4 NOVEMBER 1972, Page 15

Boys weeklies

Sir: Benny Green's version of his own half-remembered parody of what he thought George Orwell wrote about boys' weeklies and P. G. Wodehouse (October 23) appears to have strayed into your review section from the competition page. According to Green, Orwell wrote that the effect of boys' weeklies (a category extended by Green to include P. G. Wodehouse's school fiction) was that their infant readers "were being indoctrinated by reactionary jackals into accepting a lifetime of subservience to the type of boys who attended St Austin's." This is a gross (as well as ill-phrased) misstatement of Orwell's very clear argument. Orwell (writing in 1939) was in fact saying: (1) that what we read in childhood leaves a lasting impression; (2) that boys' blood-and-thunder fiction is in ideology and subjectmatter "sodden in the worst excesses of 1910 "; it is escapist, politically vetted (as well as vetted for religious and sexual content), and heedless of the social problems of the day; and (3) that the majority of the magazines he was discussing were

the property of the Amalgamated Press, i.e. stable-companions of the Daily Telegraph and the Financial Times. Orwell's conclusions from these facts are first, that "the unreality of the Wizard and the Gem is not so artless as it looks "; and, secondly, that "in England, popular imaginative literature is a field that left-wing thought has never begun to enter." Green's imputation to Orwell of belief in a conspiracy theory is a silly misinterpretation of this argument.

However, Green on Orwell on Wodehouse is even sillier.
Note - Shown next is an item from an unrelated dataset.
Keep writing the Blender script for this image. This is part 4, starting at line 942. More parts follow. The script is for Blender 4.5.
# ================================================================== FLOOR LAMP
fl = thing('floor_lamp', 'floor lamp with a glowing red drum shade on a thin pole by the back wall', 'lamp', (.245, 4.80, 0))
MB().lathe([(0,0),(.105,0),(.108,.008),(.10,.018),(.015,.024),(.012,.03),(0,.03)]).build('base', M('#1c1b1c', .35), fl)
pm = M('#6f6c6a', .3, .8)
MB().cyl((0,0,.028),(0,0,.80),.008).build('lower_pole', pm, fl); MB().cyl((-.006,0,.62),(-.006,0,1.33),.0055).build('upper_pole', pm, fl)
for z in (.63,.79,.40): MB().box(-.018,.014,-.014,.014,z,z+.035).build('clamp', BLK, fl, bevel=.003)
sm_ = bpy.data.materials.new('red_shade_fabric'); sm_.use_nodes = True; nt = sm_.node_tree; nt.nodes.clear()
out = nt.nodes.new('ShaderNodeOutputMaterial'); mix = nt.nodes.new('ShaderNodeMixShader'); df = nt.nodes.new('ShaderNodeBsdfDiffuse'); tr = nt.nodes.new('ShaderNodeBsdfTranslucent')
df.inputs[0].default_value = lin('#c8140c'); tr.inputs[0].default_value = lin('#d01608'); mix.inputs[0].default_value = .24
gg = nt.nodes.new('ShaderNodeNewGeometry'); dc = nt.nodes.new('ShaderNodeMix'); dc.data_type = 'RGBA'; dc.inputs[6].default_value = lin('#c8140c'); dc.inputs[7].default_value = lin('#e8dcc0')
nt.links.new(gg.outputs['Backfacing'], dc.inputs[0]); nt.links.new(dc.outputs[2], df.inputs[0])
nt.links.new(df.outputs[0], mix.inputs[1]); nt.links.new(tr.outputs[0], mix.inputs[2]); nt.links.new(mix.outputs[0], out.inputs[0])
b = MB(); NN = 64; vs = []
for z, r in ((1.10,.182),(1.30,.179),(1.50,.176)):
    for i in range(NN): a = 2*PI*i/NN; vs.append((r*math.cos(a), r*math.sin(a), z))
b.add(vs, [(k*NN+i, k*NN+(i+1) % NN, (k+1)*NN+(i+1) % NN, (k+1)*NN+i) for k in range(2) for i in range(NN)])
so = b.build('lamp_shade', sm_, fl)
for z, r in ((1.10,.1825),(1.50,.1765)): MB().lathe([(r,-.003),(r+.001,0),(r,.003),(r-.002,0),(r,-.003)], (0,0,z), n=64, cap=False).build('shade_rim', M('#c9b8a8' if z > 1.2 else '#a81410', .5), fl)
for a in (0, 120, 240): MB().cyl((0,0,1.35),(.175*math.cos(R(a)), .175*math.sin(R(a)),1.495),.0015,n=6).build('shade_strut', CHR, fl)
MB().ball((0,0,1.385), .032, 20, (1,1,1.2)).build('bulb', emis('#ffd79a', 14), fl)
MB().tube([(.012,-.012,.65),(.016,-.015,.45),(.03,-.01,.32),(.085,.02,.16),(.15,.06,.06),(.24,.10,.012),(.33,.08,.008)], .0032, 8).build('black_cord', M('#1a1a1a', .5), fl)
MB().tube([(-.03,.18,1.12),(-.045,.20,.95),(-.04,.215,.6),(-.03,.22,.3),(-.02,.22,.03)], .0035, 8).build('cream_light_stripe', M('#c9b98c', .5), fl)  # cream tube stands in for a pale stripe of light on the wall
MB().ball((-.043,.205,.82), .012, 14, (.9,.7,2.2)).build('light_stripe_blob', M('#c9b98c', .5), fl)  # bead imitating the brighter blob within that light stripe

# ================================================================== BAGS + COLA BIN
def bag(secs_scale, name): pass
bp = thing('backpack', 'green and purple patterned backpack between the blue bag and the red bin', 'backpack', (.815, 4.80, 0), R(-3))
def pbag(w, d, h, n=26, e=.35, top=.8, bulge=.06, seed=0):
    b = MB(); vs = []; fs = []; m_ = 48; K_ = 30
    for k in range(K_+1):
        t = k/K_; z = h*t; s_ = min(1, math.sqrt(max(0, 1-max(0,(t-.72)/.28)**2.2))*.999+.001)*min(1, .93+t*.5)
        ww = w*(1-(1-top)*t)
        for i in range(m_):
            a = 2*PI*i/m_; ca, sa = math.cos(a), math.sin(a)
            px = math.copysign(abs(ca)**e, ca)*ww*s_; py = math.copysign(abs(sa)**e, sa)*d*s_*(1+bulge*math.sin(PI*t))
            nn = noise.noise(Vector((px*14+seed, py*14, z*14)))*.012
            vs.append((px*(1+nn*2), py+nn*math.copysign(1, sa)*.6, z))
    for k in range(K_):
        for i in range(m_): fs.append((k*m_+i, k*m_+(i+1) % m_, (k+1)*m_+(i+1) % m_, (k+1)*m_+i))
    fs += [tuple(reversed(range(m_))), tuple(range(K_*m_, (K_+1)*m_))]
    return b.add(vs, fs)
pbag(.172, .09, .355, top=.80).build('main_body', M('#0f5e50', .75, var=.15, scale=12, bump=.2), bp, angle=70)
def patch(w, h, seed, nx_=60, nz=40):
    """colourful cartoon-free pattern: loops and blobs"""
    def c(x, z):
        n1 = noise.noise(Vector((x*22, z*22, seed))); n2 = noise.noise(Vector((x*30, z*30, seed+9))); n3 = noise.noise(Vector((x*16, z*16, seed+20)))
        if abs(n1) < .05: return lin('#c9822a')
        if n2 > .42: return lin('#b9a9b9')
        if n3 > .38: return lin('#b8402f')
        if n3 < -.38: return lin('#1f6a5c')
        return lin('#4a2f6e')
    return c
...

He attempts to refute Orwell's statement that "There are no post-1918 tendencies at all " in Wodehouse's work by offering Roderick Spode from The Code of the Woosters. Spode is a seven-foot gorilla with a piercing eye who runs a Fascist organisation (mentioned once in the book) called the Black Shorts, and Bertie nicknames him 'the Dictator '; but political ideas are here (as elsewhere) totally irrelevant to Wodehouse's story, and Spode's function in it is that of the familiar stereotyped heavy who thunders and blunders and is outsmarted by Jeeves and Bertie. As such he is a brand of baddie found throughout Wodehouse's work; and to describe him, as Green does, as " a priceless reduction to total absurdity of the totalitarian ideal " makes one fear that Green is incubating a heavy book on Wodehouse's use of political allegory. Sr ode is exposed finally as a designer of women's underclothes, a discovery which reduces him to impotence: how about that for a post-1915 tendency, Mr Green?